* Work to do *
In the listing that follows, the range to quote begins at the line that has "Model this scene" and ends after the line that has "random.seed(11)"; quote it verbatim and add nothing.
══════════════════════════════
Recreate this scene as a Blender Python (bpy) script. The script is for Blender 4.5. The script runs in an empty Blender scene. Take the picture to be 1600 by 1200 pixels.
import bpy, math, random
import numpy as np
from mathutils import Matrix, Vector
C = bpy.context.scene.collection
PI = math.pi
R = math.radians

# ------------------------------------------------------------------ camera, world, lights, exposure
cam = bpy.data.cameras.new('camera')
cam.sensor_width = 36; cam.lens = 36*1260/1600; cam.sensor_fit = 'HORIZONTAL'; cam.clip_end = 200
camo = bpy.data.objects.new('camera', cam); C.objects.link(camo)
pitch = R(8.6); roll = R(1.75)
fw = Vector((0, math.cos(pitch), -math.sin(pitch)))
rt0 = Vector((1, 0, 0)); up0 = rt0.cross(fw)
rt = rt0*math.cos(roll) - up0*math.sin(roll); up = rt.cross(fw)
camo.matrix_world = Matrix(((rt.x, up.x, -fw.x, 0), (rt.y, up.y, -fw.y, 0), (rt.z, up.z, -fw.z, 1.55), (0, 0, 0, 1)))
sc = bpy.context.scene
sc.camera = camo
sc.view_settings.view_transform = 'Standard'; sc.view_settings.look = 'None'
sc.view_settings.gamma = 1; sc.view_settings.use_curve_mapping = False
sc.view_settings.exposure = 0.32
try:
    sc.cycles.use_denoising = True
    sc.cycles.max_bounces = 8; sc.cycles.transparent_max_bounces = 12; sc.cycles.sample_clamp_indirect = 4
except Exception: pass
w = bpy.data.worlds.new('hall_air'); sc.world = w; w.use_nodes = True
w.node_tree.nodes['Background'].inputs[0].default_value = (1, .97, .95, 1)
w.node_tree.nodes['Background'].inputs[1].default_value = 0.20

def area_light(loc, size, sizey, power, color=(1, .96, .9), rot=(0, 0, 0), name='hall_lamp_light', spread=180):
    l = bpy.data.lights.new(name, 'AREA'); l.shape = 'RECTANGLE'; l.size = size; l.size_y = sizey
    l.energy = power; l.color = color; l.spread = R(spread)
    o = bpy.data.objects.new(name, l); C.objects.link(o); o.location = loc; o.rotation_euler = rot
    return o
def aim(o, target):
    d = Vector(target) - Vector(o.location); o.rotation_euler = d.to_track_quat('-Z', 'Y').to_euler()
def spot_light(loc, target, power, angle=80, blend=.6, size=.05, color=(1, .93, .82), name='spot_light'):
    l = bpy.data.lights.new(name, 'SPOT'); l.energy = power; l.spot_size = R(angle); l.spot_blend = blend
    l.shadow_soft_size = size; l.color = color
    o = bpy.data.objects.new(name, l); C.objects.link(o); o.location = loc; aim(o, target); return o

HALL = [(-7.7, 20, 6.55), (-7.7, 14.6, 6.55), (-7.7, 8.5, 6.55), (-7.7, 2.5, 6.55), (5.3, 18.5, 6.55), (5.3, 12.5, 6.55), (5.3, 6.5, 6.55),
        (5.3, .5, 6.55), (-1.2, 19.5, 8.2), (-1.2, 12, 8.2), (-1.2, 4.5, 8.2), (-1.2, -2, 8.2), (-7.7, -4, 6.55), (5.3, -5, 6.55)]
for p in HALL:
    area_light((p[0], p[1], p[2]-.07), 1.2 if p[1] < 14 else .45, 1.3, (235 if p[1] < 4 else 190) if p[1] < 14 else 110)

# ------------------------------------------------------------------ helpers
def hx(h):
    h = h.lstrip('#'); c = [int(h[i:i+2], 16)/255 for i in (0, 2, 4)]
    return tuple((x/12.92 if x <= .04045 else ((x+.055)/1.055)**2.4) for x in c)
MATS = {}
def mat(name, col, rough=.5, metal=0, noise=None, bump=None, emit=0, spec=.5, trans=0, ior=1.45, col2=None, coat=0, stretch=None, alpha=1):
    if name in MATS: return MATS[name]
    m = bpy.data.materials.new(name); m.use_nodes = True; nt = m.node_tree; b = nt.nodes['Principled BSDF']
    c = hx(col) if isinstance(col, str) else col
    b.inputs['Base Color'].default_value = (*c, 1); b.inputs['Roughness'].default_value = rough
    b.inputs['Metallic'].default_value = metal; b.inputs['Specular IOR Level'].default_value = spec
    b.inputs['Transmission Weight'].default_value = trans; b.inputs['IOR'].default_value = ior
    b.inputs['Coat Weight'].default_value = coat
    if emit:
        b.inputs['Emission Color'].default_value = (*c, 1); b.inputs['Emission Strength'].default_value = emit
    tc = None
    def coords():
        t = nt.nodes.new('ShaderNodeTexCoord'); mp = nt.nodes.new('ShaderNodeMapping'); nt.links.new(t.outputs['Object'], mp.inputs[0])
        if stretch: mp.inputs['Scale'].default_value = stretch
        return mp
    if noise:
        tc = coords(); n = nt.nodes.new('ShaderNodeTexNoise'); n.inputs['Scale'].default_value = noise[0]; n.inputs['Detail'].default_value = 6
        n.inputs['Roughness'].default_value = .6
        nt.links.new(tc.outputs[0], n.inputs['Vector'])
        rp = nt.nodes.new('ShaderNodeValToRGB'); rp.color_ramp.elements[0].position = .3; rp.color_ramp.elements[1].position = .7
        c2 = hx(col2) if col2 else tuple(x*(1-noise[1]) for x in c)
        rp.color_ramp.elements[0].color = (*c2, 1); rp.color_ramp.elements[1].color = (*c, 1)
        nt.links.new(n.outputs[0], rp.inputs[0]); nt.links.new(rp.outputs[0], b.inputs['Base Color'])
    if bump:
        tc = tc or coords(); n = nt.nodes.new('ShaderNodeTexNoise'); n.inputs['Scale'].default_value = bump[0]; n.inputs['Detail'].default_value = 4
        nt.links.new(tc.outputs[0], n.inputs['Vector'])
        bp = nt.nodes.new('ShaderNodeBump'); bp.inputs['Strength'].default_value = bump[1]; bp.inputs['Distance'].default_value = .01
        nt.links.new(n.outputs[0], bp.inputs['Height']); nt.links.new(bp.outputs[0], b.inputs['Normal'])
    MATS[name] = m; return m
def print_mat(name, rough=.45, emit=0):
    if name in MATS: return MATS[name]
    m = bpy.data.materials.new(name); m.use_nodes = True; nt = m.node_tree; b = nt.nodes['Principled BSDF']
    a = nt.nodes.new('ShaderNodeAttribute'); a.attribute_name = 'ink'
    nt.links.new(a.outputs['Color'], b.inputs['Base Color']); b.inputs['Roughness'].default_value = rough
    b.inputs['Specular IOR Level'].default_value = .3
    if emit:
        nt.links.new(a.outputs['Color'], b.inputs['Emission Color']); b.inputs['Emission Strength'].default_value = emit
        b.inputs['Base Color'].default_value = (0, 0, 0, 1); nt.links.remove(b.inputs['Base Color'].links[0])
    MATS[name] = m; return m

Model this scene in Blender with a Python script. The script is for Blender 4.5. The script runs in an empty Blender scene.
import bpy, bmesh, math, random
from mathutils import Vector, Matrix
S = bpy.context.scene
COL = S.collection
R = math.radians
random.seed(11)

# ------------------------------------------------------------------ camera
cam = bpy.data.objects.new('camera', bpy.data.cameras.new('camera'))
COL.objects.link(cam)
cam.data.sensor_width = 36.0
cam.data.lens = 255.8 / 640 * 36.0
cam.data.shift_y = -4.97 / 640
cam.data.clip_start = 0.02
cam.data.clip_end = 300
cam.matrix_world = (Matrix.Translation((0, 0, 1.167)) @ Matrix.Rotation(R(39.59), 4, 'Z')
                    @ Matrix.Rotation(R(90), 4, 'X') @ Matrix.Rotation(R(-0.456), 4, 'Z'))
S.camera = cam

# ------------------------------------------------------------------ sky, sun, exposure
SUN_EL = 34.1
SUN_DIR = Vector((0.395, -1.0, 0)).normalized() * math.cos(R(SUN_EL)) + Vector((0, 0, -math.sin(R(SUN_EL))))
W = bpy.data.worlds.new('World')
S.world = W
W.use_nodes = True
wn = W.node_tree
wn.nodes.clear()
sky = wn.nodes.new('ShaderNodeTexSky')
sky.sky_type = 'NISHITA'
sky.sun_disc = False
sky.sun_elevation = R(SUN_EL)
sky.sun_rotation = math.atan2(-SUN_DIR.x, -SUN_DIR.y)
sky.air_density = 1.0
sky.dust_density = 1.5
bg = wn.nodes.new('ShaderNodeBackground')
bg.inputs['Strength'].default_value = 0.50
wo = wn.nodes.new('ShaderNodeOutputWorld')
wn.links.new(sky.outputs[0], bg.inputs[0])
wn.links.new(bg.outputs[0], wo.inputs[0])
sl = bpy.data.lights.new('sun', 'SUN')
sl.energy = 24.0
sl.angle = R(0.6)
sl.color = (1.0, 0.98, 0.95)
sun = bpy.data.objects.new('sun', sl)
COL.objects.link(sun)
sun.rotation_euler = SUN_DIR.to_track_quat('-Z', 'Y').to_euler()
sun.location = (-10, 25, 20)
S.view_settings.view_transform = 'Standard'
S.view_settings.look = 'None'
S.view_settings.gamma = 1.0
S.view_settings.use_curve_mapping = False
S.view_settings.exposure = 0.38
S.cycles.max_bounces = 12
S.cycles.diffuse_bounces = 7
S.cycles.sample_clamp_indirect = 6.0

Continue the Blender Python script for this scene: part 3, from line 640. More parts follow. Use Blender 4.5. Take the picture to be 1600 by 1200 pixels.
══════════════════════════════
* Task response *
Model this scene in Blender with a Python script. The script is for Blender 4.5. The script runs in an empty Blender scene.
import bpy, bmesh, math, random
from mathutils import Vector, Matrix
S = bpy.context.scene
COL = S.collection
R = math.radians
random.seed(11)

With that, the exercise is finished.